• Exercise details
Leave out every picture. Copy exactly the lines from the one holding "Model this scene" through the one holding "COL = sc.collection".

• Records for processing

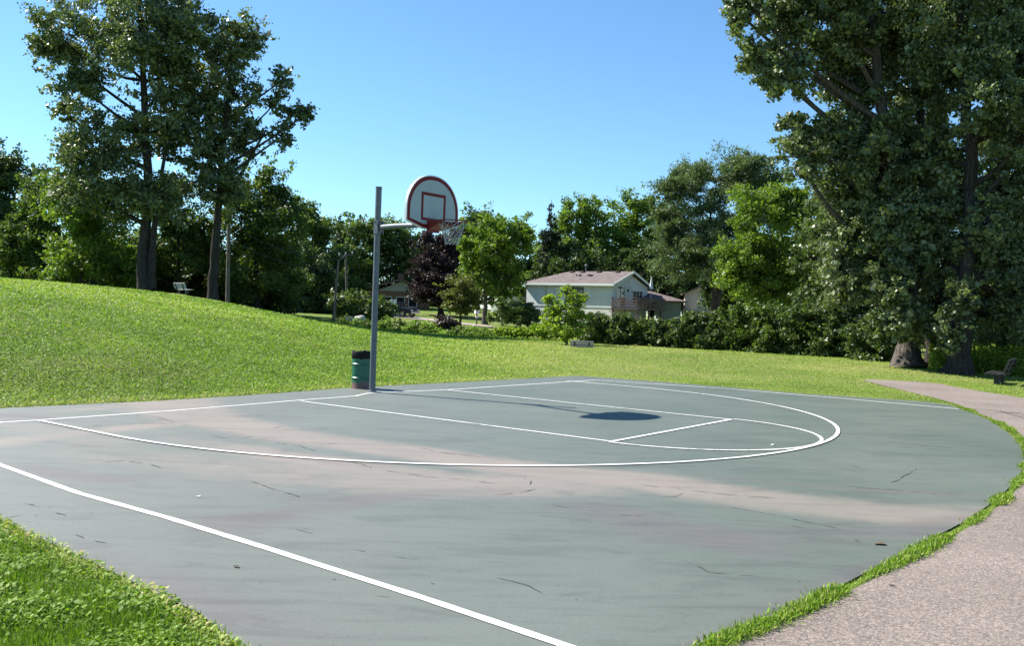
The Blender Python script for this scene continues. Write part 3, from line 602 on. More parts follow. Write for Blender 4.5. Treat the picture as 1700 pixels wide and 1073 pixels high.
tree('locust_tree', 'tall feathery grey green locust with a dark forked trunk by the beige house', 1185, 84, [(1187, 470), (1178, 420), (1180, 350)], [(1190, 298, 76, 34), (1128, 318, 44, 36), (1252, 300, 48, 30), (1150, 376, 58, 46), (1222, 370, 56, 46), (1118, 410, 42, 42), (1182, 436, 60, 36), (1274, 330, 34, 36), (1100, 362, 20, 30), (1245, 268, 30, 14), (1290, 296, 20, 14)], 'locust', .24, cover=.72, asp=.35, tr=.36, cs=.26, hollow=.3, stems=[(.26, (1188, 510), (1205, 450), (1230, 390))])
tree('maple_tree', 'round bright green maple behind the hedge right of the beige house', 1285, 58, [(1285, 480), (1287, 400)], [(1270, 348, 56, 40), (1322, 368, 48, 48), (1240, 416, 40, 44), (1302, 430, 66, 58), (1258, 470, 56, 38), (1342, 450, 38, 58), (1310, 335, 30, 24), (1222, 455, 24, 26)], 'light', .17, cover=1.05, tr=.25)
tree('broadleaf_tree', 'dense dark tree joining the hedge to the huge cottonwoods', 1405, 43, [(1405, 520), (1405, 420)], [(1388, 380, 48, 56), (1430, 430, 58, 66), (1392, 482, 56, 50), (1452, 520, 48, 56), (1352, 430, 30, 50), (1380, 545, 50, 40), (1440, 330, 40, 50), (1470, 450, 40, 60)], 'hedge', .14, cover=1.15, tr=.22)
# dark undergrowth of the wood
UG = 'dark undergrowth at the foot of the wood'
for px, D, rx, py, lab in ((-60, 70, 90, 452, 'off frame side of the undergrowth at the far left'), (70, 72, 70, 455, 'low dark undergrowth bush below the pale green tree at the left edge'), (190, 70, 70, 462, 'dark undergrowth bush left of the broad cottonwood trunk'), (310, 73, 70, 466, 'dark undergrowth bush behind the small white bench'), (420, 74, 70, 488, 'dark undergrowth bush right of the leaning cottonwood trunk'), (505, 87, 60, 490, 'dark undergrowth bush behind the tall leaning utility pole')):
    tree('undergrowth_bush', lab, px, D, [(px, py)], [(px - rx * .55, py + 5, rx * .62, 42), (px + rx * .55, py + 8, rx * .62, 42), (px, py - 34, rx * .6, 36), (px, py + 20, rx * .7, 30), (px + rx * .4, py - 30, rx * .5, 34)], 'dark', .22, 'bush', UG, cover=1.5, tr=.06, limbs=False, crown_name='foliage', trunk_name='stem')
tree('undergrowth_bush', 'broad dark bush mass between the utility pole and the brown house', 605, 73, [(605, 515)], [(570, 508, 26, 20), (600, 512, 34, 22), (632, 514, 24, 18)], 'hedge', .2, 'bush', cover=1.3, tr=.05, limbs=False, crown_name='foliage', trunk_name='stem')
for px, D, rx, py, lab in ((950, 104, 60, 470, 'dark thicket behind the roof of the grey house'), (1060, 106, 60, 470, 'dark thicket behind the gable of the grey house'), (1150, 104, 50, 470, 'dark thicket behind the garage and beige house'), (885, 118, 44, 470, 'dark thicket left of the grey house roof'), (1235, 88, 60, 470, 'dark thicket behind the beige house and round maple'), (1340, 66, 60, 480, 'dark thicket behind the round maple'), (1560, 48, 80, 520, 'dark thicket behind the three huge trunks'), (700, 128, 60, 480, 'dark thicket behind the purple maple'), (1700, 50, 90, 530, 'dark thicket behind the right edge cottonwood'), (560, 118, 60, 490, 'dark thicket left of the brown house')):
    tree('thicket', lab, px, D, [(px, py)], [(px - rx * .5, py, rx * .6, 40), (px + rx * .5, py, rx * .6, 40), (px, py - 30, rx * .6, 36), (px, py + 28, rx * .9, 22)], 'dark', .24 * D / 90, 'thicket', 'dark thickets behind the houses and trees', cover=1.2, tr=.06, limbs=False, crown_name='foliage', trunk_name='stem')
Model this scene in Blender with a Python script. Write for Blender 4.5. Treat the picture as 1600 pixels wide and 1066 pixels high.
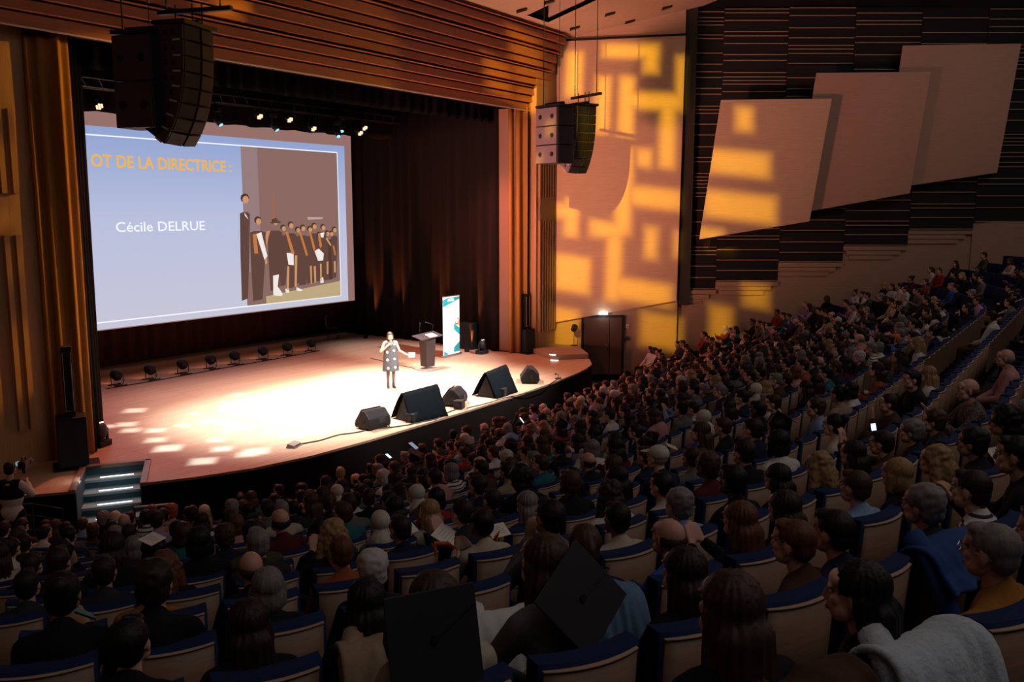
import bpy, bmesh, math, random
import numpy as np
from mathutils import Vector, Matrix, noise
random.seed(7)
PI = math.pi
sc = bpy.context.scene
for o in list(bpy.data.objects): bpy.data.objects.remove(o)
COL = sc.collection

# ------------------------------------------------------------------ camera
FPX, HC = 1406.0, 5.1
PITCH = math.atan(206 / 1406.0); YAW = math.radians(33.7)
HD = Vector((math.cos(YAW), math.sin(YAW), 0)); RT = Vector((math.sin(YAW), -math.cos(YAW), 0)); UPV = Vector((0, 0, 1))
FW = HD * math.cos(PITCH) - UPV * math.sin(PITCH); UU = HD * math.sin(PITCH) + UPV * math.cos(PITCH)
CAM = Vector((0, 0, HC))
cd = bpy.data.cameras.new('camera'); cam = bpy.data.objects.new('camera', cd); COL.objects.link(cam)
cd.sensor_width = 36; cd.lens = FPX / 1600 * 36; cd.clip_end = 200; cd.clip_start = 0.05
cam.location = CAM; cam.rotation_euler = FW.to_track_quat('-Z', 'Y').to_euler()
sc.camera = cam
def ray(x, y): return FW + RT * ((x - 800) / FPX) - UU * ((y - 533) / FPX)
def atz(x, y, z=0.0):
    r = ray(x, y); return CAM + r * ((z - HC) / r.z)
def aty(x, y, Y):
    r = ray(x, y); return CAM + r * (Y / r.y)
def proj(P):
    d = Vector(P) - CAM; w = d.dot(FW)
    if w < 0.3: return (-9999, -9999, w)
    return (800 + FPX * d.dot(RT) / w, 533 - FPX * d.dot(UU) / w, w)
# right-hand side wall frame: s along the wall, off towards the room, z up
WD = Vector((.555, -.832, 0)).normalized(); WN = Vector((-.832, -.555, 0)).normalized(); WP = Vector((28.33, 16.98, 0))
def W(s, off, z): return WP + WD * s + WN * off + Vector((0, 0, z))
def pw(x, y, off=0.0):
    r = ray(x, y); P = WP + WN * off; a = CAM + r * ((P - CAM).dot(WN) / r.dot(WN)); return ((a - WP).dot(WD), a.z)

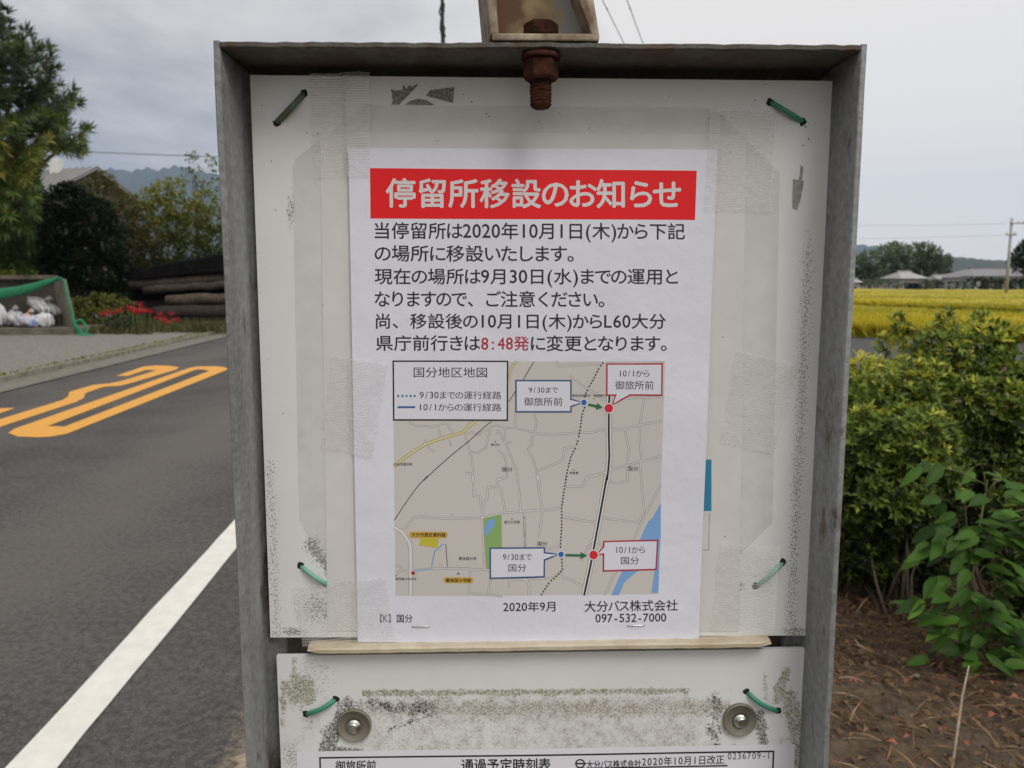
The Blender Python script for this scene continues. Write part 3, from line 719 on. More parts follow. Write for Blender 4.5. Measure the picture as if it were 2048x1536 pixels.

• Solution to this task
Model this scene in Blender with a Python script. Write for Blender 4.5. Treat the picture as 1600 pixels wide and 1066 pixels high.
import bpy, bmesh, math, random
import numpy as np
from mathutils import Vector, Matrix, noise
random.seed(7)
PI = math.pi
sc = bpy.context.scene
for o in list(bpy.data.objects): bpy.data.objects.remove(o)
COL = sc.collection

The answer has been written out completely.